Over the two days, children from six local elementary schools would visit ASU for a college science experience. During lunch on the lawn in front of Old Main, faculty members answered questions about what it was like to be a scientist or college student. A surprise visitor, ASU’s Sparky, joined the children and was greeted with high-fives and hugs.

The Brain Fair is the brainchild of Bimonte-Nelson, who is an expert at involving ASU students in her research, which characterizes relations between the brain and cognition. She began a community outreach program four years ago during Brian Awareness Week, and started visiting local elementary classrooms to talk about the brain.

Last year, she and a colleague hosted a “little brainiacs” event at the Children’s Museum of Phoenix for boys and girls from the Children First Academy. Children loved her exciting and popular program on brains so much that it generated more and more requests from teachers and parents. Bimonte-Nelson realized she couldn’t continue to cart microscopes and brain models from classroom to classroom, and, during a Eureka moment, she decided to host a Brain Fair at ASU.

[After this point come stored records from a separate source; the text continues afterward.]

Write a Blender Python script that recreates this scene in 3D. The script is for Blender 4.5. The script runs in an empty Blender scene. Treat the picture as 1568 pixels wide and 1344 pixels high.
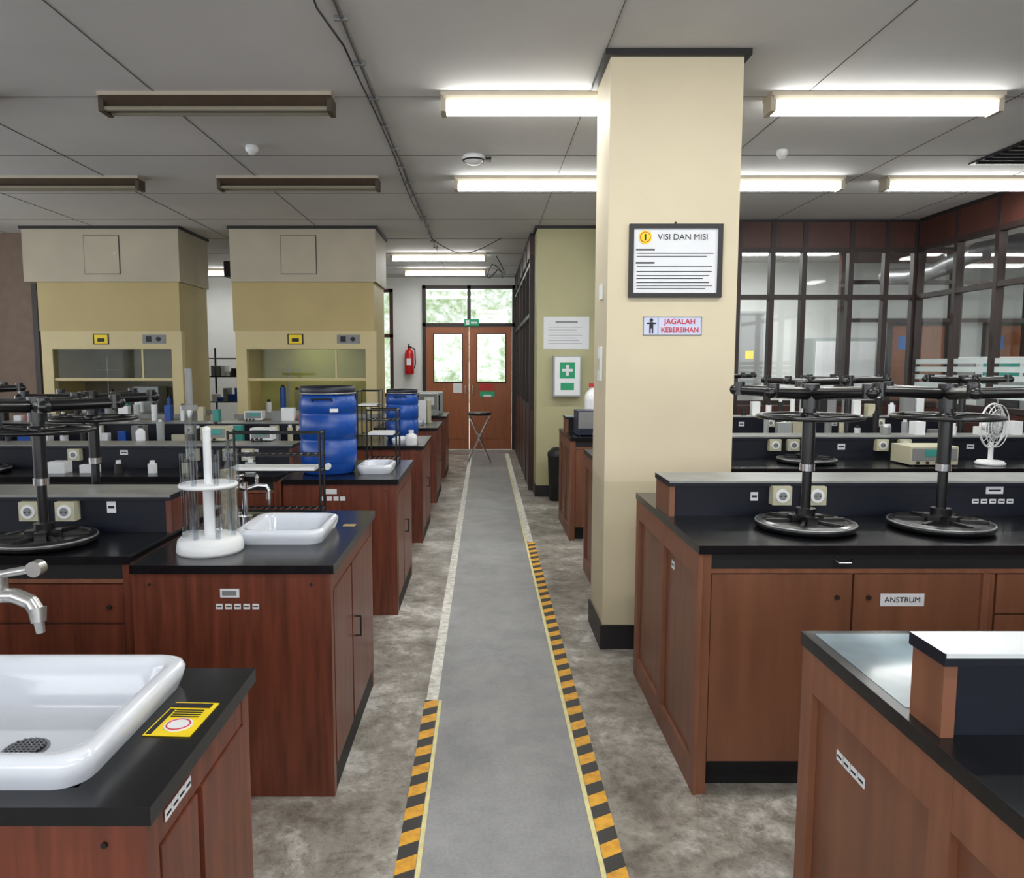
import bpy, math, random
from mathutils import Vector, Matrix
random.seed(4)
S=bpy.context.scene
try:
    S.view_settings.view_transform='Standard'
    S.view_settings.look='None'
except Exception as e: print(e)

# ------------------------------------------------------------ materials
def srgb(r,g,b):
    f=lambda c:(c/255/12.92) if c/255<=.04045 else ((c/255+.055)/1.055)**2.4
    return (f(r),f(g),f(b),1)
def mat(name,col,rough=.5,metal=0,var=0,scale=8,stretch=(1,1,1),bump=0,emit=None,es=0,coat=0,detail=6,spec=.5):
    m=bpy.data.materials.new(name); m.use_nodes=True
    nt=m.node_tree; b=nt.nodes['Principled BSDF']
    b.inputs['Base Color'].default_value=col; b.inputs['Roughness'].default_value=rough
    b.inputs['Metallic'].default_value=metal; b.inputs['Specular IOR Level'].default_value=spec
    if coat: b.inputs['Coat Weight'].default_value=coat; b.inputs['Coat Roughness'].default_value=.1
    if emit: b.inputs['Emission Color'].default_value=emit; b.inputs['Emission Strength'].default_value=es
    if var or bump:
        g=nt.nodes.new('ShaderNodeNewGeometry'); mp=nt.nodes.new('ShaderNodeMapping'); mp.inputs['Scale'].default_value=stretch
        n=nt.nodes.new('ShaderNodeTexNoise'); n.inputs['Scale'].default_value=scale; n.inputs['Detail'].default_value=detail
        nt.links.new(g.outputs['Position'],mp.inputs['Vector']); nt.links.new(mp.outputs[0],n.inputs['Vector'])
        if var:
            r=nt.nodes.new('ShaderNodeValToRGB'); r.color_ramp.elements[0].position=.3; r.color_ramp.elements[1].position=.7
            r.color_ramp.elements[0].color=tuple(c*(1-var) for c in col[:3])+(1,)
            r.color_ramp.elements[1].color=tuple(min(1,c*(1+var)) for c in col[:3])+(1,)
            nt.links.new(n.outputs['Fac'],r.inputs['Fac']); nt.links.new(r.outputs['Color'],b.inputs['Base Color'])
        if bump:
            bp=nt.nodes.new('ShaderNodeBump'); bp.inputs['Strength'].default_value=bump; bp.inputs['Distance'].default_value=.01
            nt.links.new(n.outputs['Fac'],bp.inputs['Height']); nt.links.new(bp.outputs[0],b.inputs['Normal'])
    return m
WOODL=mat('wood_red',srgb(106,54,37),.38,var=.38,scale=4,stretch=(9,9,.7),coat=.12)
WOODR=mat('wood_brown',srgb(120,77,55),.42,var=.2,scale=3,stretch=(5,5,.6),coat=.08)
WOODE=mat('wood_trim',srgb(126,81,59),.45,var=.17,scale=5,stretch=(6,6,1))
WOODD=mat('wood_dark_frame',srgb(42,30,28),.5,var=.2,scale=3)
TOP=mat('bench_black',srgb(17,18,21),.25,var=.4,scale=14,coat=.1,spec=.4)
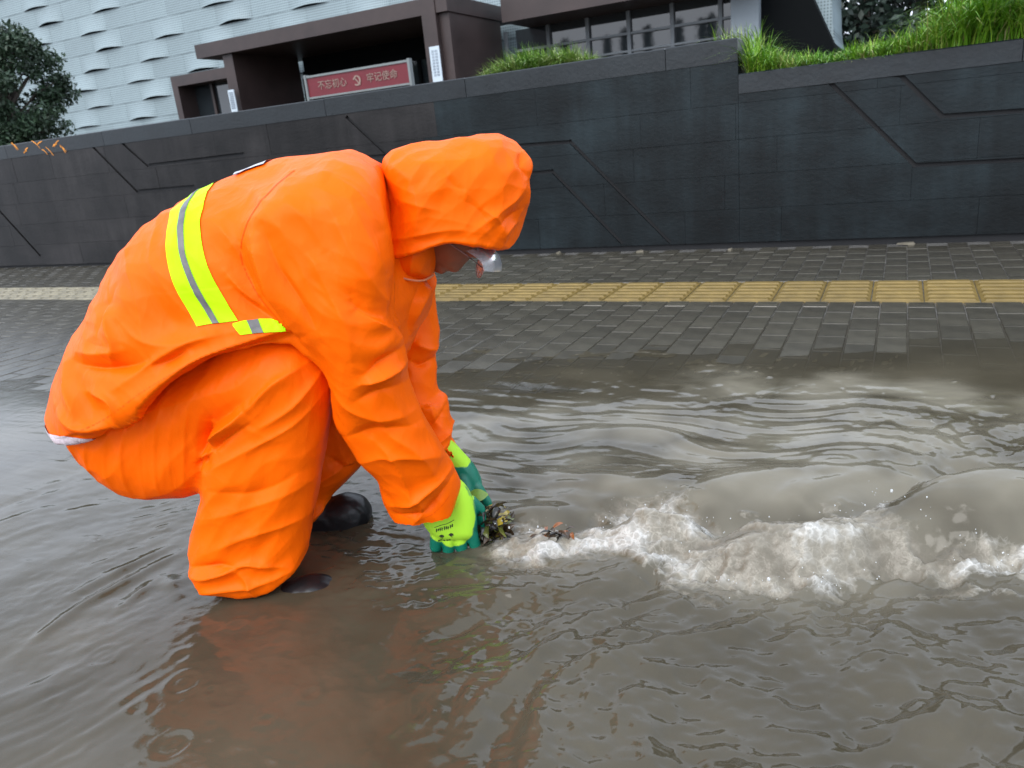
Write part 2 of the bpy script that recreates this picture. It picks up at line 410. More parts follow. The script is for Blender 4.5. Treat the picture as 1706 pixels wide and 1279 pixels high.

“Heather is a unique person who does this because she loves this,” said Keith Crnic, chair of ASU’s psychology department. “She brings her excitement for science to other people.”

Assisting with this year’s Brain Fair were more than 150 ASU undergraduate and graduate students, and faculty members from the psychology department, School of Life Sciences, Ira A. Fulton Schools of Engineering, and College of Teacher Education and Leadership.

A number of sponsors also lined up including Liberty Mutual Insurance Company, Woodside Sustained Community Service, ASU School of Life Sciences Undergraduate Research (SOLUR) Program, Curriculum Technology of California, WhiteGlove House Call Health, and GE.

As the young children were leaving the ASU campus to return to their own schools, they were asked how it felt to hold a brain. “It was gross,” one of them said. And, when asked what their favorite part of the day was. Their answer: “Getting to hold a brain.”